What to work on: Reproduce the data exactly and drop any pictures it holds.

Data shown:
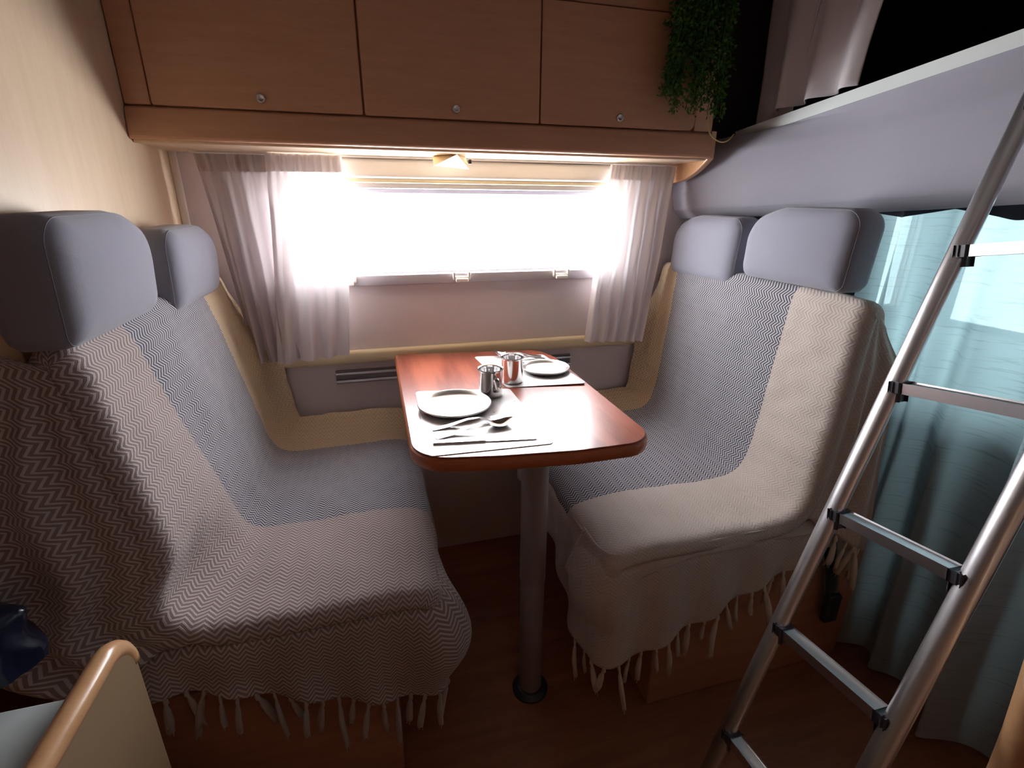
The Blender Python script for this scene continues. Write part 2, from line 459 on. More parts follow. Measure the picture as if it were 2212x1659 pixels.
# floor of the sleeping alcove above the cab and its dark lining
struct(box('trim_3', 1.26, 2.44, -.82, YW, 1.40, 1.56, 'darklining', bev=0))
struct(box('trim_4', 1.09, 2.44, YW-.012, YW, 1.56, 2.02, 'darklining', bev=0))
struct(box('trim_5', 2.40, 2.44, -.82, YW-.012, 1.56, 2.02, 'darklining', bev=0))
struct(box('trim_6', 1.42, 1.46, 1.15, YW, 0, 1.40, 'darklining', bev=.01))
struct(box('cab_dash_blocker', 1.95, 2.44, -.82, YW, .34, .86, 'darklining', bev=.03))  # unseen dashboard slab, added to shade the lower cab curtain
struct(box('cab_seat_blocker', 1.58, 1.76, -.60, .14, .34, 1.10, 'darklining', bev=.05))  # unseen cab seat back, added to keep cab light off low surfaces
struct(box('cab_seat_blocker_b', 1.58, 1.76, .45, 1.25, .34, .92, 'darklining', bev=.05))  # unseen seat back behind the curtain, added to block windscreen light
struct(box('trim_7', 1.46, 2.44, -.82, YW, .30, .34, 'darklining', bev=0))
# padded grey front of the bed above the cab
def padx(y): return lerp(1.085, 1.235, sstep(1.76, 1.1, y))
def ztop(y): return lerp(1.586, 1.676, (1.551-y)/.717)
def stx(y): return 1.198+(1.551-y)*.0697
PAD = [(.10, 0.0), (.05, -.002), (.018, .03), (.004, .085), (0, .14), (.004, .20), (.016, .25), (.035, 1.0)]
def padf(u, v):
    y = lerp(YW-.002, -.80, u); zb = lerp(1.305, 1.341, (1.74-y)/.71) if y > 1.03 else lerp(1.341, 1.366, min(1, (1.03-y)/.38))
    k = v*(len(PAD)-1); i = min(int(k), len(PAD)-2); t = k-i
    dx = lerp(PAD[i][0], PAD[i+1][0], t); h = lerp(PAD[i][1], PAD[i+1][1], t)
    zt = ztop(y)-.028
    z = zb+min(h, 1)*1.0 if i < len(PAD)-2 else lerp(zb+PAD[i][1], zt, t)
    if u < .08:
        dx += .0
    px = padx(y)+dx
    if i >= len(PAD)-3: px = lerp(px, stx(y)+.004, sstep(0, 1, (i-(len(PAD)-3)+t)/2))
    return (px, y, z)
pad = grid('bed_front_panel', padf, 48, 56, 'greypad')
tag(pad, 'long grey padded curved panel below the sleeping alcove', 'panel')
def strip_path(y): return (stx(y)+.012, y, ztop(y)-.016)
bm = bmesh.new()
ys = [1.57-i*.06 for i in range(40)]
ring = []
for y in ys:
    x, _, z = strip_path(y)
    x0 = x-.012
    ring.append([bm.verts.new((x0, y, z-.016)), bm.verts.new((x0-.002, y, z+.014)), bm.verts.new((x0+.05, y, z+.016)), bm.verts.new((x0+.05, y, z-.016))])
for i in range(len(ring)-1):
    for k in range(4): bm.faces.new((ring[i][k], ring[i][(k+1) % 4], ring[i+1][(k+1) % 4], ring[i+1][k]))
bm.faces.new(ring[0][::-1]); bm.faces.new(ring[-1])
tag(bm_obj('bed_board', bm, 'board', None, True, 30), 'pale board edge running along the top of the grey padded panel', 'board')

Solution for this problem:
The Blender Python script for this scene continues. Write part 2, from line 459 on. More parts follow. Measure the picture as if it were 2212x1659 pixels.
# floor of the sleeping alcove above the cab and its dark lining
struct(box('trim_3', 1.26, 2.44, -.82, YW, 1.40, 1.56, 'darklining', bev=0))
struct(box('trim_4', 1.09, 2.44, YW-.012, YW, 1.56, 2.02, 'darklining', bev=0))
struct(box('trim_5', 2.40, 2.44, -.82, YW-.012, 1.56, 2.02, 'darklining', bev=0))
struct(box('trim_6', 1.42, 1.46, 1.15, YW, 0, 1.40, 'darklining', bev=.01))
struct(box('cab_dash_blocker', 1.95, 2.44, -.82, YW, .34, .86, 'darklining', bev=.03))  # unseen dashboard slab, added to shade the lower cab curtain
struct(box('cab_seat_blocker', 1.58, 1.76, -.60, .14, .34, 1.10, 'darklining', bev=.05))  # unseen cab seat back, added to keep cab light off low surfaces
struct(box('cab_seat_blocker_b', 1.58, 1.76, .45, 1.25, .34, .92, 'darklining', bev=.05))  # unseen seat back behind the curtain, added to block windscreen light
struct(box('trim_7', 1.46, 2.44, -.82, YW, .30, .34, 'darklining', bev=0))
# padded grey front of the bed above the cab
def padx(y): return lerp(1.085, 1.235, sstep(1.76, 1.1, y))
def ztop(y): return lerp(1.586, 1.676, (1.551-y)/.717)
def stx(y): return 1.198+(1.551-y)*.0697
PAD = [(.10, 0.0), (.05, -.002), (.018, .03), (.004, .085), (0, .14), (.004, .20), (.016, .25), (.035, 1.0)]
def padf(u, v):
    y = lerp(YW-.002, -.80, u); zb = lerp(1.305, 1.341, (1.74-y)/.71) if y > 1.03 else lerp(1.341, 1.366, min(1, (1.03-y)/.38))
    k = v*(len(PAD)-1); i = min(int(k), len(PAD)-2); t = k-i
    dx = lerp(PAD[i][0], PAD[i+1][0], t); h = lerp(PAD[i][1], PAD[i+1][1], t)
    zt = ztop(y)-.028
    z = zb+min(h, 1)*1.0 if i < len(PAD)-2 else lerp(zb+PAD[i][1], zt, t)
    if u < .08:
        dx += .0
    px = padx(y)+dx
    if i >= len(PAD)-3: px = lerp(px, stx(y)+.004, sstep(0, 1, (i-(len(PAD)-3)+t)/2))
    return (px, y, z)
pad = grid('bed_front_panel', padf, 48, 56, 'greypad')
tag(pad, 'long grey padded curved panel below the sleeping alcove', 'panel')
def strip_path(y): return (stx(y)+.012, y, ztop(y)-.016)
bm = bmesh.new()
ys = [1.57-i*.06 for i in range(40)]
ring = []
for y in ys:
    x, _, z = strip_path(y)
    x0 = x-.012
    ring.append([bm.verts.new((x0, y, z-.016)), bm.verts.new((x0-.002, y, z+.014)), bm.verts.new((x0+.05, y, z+.016)), bm.verts.new((x0+.05, y, z-.016))])
for i in range(len(ring)-1):
    for k in range(4): bm.faces.new((ring[i][k], ring[i][(k+1) % 4], ring[i+1][(k+1) % 4], ring[i+1][k]))
bm.faces.new(ring[0][::-1]); bm.faces.new(ring[-1])
tag(bm_obj('bed_board', bm, 'board', None, True, 30), 'pale board edge running along the top of the grey padded panel', 'board')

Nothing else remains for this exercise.